==== Supplied data

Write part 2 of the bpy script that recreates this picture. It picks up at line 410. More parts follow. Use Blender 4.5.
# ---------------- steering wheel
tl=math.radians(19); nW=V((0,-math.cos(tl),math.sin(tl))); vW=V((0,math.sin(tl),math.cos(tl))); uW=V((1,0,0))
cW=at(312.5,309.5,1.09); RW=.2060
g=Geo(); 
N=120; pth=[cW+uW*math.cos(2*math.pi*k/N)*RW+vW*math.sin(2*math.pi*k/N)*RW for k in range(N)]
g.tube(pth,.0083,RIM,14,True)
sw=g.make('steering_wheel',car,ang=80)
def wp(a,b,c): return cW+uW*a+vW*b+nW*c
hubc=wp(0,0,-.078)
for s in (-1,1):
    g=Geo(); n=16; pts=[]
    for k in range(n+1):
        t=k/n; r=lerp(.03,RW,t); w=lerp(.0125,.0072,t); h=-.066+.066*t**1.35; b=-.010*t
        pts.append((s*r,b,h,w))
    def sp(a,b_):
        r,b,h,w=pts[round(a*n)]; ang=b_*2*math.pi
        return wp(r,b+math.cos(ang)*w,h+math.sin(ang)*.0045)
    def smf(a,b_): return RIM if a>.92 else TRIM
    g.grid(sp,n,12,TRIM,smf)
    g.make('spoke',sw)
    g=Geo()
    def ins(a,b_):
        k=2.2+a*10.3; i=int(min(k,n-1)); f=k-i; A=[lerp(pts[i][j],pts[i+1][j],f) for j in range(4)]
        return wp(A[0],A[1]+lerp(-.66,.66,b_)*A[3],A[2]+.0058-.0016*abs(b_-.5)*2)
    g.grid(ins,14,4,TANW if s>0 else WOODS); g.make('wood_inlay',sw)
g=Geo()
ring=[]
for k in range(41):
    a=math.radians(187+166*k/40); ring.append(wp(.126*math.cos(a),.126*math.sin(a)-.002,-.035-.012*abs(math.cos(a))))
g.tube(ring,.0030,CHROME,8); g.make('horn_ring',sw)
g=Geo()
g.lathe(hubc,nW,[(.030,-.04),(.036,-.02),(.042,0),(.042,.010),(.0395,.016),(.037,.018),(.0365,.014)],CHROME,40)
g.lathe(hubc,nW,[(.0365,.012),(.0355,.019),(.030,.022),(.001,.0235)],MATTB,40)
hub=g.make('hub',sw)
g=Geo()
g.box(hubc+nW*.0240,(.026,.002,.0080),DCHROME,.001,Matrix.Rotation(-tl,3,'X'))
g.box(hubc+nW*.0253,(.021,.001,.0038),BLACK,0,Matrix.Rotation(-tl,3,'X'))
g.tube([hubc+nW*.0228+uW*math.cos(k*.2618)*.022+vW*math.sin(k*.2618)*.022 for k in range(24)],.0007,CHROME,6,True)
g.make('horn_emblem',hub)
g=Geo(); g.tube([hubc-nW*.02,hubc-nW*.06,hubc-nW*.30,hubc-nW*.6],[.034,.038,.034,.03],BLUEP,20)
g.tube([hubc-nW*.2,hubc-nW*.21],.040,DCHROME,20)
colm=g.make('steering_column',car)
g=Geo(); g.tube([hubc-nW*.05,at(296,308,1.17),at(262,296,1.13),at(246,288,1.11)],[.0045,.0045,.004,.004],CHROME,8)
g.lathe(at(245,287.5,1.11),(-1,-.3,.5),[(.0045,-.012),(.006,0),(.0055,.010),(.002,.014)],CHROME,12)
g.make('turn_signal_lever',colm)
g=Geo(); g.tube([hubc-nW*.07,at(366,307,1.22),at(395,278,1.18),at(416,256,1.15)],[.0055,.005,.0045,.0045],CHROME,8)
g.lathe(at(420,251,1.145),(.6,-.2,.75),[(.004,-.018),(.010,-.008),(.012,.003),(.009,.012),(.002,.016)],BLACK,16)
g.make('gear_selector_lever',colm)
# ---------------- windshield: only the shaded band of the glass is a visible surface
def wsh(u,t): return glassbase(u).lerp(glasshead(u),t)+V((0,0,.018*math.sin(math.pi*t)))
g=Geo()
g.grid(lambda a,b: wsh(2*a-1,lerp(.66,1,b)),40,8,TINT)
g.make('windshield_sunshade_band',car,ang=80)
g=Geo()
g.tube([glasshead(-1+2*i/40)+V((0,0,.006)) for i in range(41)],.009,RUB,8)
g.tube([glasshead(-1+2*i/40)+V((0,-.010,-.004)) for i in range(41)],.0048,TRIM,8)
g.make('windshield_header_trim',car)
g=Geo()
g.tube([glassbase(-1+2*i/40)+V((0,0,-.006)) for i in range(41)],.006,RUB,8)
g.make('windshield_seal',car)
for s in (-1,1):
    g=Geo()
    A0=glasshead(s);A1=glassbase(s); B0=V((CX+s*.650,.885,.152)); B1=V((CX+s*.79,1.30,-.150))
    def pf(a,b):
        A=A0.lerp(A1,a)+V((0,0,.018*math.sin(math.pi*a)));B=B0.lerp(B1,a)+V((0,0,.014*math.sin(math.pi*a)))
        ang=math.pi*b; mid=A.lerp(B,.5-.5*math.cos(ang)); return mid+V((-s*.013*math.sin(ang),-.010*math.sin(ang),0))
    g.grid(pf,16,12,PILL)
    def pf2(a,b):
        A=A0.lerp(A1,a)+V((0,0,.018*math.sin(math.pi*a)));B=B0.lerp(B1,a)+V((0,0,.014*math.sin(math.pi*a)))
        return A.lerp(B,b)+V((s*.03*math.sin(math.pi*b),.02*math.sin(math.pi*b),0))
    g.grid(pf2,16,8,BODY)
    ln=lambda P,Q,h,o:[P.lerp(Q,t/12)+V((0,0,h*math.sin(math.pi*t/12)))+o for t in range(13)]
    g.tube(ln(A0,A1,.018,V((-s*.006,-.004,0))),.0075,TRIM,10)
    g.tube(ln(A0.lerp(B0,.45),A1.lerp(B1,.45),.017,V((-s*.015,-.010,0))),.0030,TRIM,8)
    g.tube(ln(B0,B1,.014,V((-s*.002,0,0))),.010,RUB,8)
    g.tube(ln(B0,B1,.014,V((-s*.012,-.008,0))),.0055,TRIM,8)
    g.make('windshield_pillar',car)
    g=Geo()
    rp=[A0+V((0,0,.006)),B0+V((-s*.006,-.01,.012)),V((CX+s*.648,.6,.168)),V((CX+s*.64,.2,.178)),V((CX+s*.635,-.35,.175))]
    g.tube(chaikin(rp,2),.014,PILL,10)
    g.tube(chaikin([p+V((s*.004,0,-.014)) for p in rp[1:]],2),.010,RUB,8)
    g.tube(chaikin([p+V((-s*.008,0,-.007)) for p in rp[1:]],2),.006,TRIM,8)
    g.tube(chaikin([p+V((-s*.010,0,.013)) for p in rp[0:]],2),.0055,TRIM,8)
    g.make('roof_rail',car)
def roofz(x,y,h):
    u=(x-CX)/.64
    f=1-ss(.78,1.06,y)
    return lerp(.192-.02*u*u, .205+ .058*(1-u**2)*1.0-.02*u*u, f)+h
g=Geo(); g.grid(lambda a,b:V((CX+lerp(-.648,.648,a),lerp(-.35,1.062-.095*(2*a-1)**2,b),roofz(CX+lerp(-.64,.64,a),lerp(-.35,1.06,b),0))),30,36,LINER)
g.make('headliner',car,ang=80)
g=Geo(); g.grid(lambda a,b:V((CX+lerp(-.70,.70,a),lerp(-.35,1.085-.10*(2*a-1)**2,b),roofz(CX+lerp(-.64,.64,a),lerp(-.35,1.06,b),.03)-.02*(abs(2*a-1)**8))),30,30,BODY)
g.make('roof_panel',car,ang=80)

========

▸ Exercise
Extract, from the listing above, every line where the string "grid" occurs.

▸ Finished exercise
    g.grid(sp,n,12,TRIM,smf)
    g.grid(ins,14,4,TANW if s>0 else WOODS); g.make('wood_inlay',sw)
g.grid(lambda a,b: wsh(2*a-1,lerp(.66,1,b)),40,8,TINT)
    g.grid(pf,16,12,PILL)
    g.grid(pf2,16,8,BODY)
g=Geo(); g.grid(lambda a,b:V((CX+lerp(-.648,.648,a),lerp(-.35,1.062-.095*(2*a-1)**2,b),roofz(CX+lerp(-.64,.64,a),lerp(-.35,1.06,b),0))),30,36,LINER)
g=Geo(); g.grid(lambda a,b:V((CX+lerp(-.70,.70,a),lerp(-.35,1.085-.10*(2*a-1)**2,b),roofz(CX+lerp(-.64,.64,a),lerp(-.35,1.06,b),.03)-.02*(abs(2*a-1)**8))),30,30,BODY)